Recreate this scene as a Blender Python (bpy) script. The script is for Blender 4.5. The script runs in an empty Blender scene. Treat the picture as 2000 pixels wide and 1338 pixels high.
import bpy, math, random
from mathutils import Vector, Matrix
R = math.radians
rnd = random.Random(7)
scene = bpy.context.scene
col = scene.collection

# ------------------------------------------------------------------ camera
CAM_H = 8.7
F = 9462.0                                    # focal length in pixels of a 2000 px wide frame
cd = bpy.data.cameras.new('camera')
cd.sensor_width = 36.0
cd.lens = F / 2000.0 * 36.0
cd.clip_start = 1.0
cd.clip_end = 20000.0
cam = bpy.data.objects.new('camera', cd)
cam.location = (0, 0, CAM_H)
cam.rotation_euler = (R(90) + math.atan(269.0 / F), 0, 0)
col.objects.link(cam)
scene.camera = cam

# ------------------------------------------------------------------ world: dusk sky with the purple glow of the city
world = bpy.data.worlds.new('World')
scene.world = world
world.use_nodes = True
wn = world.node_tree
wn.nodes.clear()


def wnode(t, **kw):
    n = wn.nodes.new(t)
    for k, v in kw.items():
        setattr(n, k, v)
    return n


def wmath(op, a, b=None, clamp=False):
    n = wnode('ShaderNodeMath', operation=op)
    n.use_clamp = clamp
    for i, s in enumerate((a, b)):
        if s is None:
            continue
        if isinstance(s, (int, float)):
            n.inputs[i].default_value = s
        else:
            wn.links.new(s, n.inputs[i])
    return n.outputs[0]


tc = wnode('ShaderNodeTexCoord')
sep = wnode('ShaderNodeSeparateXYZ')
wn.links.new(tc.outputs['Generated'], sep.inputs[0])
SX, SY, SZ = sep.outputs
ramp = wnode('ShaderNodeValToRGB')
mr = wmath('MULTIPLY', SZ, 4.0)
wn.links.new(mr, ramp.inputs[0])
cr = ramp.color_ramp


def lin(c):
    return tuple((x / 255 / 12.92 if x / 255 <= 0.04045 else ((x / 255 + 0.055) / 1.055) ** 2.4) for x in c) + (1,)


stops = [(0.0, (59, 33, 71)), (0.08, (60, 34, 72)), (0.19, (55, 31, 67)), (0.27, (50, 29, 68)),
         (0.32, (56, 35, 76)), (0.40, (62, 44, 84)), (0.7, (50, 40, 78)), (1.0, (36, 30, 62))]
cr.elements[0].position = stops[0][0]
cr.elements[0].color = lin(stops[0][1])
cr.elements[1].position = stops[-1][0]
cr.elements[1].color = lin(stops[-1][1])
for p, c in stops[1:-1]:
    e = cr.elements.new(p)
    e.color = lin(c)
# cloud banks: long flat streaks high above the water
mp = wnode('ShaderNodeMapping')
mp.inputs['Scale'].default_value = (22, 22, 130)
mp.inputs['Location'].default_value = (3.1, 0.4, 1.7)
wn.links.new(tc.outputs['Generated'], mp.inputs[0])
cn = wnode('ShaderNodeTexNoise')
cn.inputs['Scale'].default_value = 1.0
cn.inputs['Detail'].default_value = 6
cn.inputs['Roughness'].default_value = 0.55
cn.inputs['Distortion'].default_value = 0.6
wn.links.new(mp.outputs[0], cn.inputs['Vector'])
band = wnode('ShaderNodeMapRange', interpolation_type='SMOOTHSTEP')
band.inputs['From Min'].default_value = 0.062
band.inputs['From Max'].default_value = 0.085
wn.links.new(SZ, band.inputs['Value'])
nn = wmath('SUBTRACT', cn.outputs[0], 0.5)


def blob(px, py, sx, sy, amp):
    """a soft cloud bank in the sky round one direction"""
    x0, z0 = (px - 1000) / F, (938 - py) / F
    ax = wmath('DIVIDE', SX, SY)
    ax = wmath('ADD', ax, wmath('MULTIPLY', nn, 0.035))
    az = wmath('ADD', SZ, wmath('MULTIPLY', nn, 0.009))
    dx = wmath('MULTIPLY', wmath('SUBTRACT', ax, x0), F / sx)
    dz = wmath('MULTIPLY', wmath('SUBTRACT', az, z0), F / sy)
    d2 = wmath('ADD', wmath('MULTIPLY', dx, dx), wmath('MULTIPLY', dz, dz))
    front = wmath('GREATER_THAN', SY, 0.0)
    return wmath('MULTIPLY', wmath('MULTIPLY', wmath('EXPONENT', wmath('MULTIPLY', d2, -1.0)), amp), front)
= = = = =
Task objective:
What are the exact lines from the beginning of the material through the line containing "return tuple((x /"? Write out those lines alone.

Exercise solution:
Recreate this scene as a Blender Python (bpy) script. The script is for Blender 4.5. The script runs in an empty Blender scene. Treat the picture as 2000 pixels wide and 1338 pixels high.
import bpy, math, random
from mathutils import Vector, Matrix
R = math.radians
rnd = random.Random(7)
scene = bpy.context.scene
col = scene.collection

# ------------------------------------------------------------------ camera
CAM_H = 8.7
F = 9462.0                                    # focal length in pixels of a 2000 px wide frame
cd = bpy.data.cameras.new('camera')
cd.sensor_width = 36.0
cd.lens = F / 2000.0 * 36.0
cd.clip_start = 1.0
cd.clip_end = 20000.0
cam = bpy.data.objects.new('camera', cd)
cam.location = (0, 0, CAM_H)
cam.rotation_euler = (R(90) + math.atan(269.0 / F), 0, 0)
col.objects.link(cam)
scene.camera = cam

# ------------------------------------------------------------------ world: dusk sky with the purple glow of the city
world = bpy.data.worlds.new('World')
scene.world = world
world.use_nodes = True
wn = world.node_tree
wn.nodes.clear()


def wnode(t, **kw):
    n = wn.nodes.new(t)
    for k, v in kw.items():
        setattr(n, k, v)
    return n


def wmath(op, a, b=None, clamp=False):
    n = wnode('ShaderNodeMath', operation=op)
    n.use_clamp = clamp
    for i, s in enumerate((a, b)):
        if s is None:
            continue
        if isinstance(s, (int, float)):
            n.inputs[i].default_value = s
        else:
            wn.links.new(s, n.inputs[i])
    return n.outputs[0]


tc = wnode('ShaderNodeTexCoord')
sep = wnode('ShaderNodeSeparateXYZ')
wn.links.new(tc.outputs['Generated'], sep.inputs[0])
SX, SY, SZ = sep.outputs
ramp = wnode('ShaderNodeValToRGB')
mr = wmath('MULTIPLY', SZ, 4.0)
wn.links.new(mr, ramp.inputs[0])
cr = ramp.color_ramp


def lin(c):
    return tuple((x / 255 / 12.92 if x / 255 <= 0.04045 else ((x / 255 + 0.055) / 1.055) ** 2.4) for x in c) + (1,)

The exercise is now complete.